Task prompt: Search the material below for the string "from" and list each line that holds it.

## start

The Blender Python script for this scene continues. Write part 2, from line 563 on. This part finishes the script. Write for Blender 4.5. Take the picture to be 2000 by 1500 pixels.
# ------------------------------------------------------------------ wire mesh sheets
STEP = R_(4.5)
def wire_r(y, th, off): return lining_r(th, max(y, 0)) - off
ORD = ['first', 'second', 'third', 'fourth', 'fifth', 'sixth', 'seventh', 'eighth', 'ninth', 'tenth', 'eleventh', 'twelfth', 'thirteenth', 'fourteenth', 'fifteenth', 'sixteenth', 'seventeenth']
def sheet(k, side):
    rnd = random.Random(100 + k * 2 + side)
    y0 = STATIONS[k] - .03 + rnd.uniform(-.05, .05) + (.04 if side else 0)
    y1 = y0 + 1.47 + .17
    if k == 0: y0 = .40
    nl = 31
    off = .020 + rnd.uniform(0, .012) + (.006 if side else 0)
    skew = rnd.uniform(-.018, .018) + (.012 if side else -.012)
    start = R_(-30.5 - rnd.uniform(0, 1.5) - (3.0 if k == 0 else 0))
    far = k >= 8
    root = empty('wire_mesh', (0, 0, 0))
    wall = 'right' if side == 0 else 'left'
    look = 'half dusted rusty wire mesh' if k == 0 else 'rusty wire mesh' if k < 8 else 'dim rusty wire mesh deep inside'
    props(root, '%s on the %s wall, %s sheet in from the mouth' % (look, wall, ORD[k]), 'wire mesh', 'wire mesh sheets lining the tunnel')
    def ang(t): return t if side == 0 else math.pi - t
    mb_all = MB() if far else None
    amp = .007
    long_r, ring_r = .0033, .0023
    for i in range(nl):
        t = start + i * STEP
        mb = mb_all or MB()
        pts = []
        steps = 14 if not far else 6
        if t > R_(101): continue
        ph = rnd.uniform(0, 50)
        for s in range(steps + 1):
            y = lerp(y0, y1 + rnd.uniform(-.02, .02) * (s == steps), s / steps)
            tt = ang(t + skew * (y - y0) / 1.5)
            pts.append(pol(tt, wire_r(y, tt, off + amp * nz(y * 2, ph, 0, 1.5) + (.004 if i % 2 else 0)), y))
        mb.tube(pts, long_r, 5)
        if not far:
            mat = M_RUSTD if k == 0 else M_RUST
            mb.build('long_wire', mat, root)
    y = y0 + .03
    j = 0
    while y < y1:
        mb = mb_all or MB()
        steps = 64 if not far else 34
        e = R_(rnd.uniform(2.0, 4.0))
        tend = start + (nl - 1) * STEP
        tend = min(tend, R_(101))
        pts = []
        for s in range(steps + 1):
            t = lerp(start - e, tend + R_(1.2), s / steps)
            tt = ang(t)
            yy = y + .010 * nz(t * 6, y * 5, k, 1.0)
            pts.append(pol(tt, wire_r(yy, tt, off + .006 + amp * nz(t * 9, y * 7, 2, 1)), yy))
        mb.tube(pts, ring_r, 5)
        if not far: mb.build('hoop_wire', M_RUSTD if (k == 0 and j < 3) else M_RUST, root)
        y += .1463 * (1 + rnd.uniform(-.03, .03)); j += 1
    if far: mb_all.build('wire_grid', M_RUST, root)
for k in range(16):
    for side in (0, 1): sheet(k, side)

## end

Written answer:
The Blender Python script for this scene continues. Write part 2, from line 563 on. This part finishes the script. Write for Blender 4.5. Take the picture to be 2000 by 1500 pixels.
    props(root, '%s on the %s wall, %s sheet in from the mouth' % (look, wall, ORD[k]), 'wire mesh', 'wire mesh sheets lining the tunnel')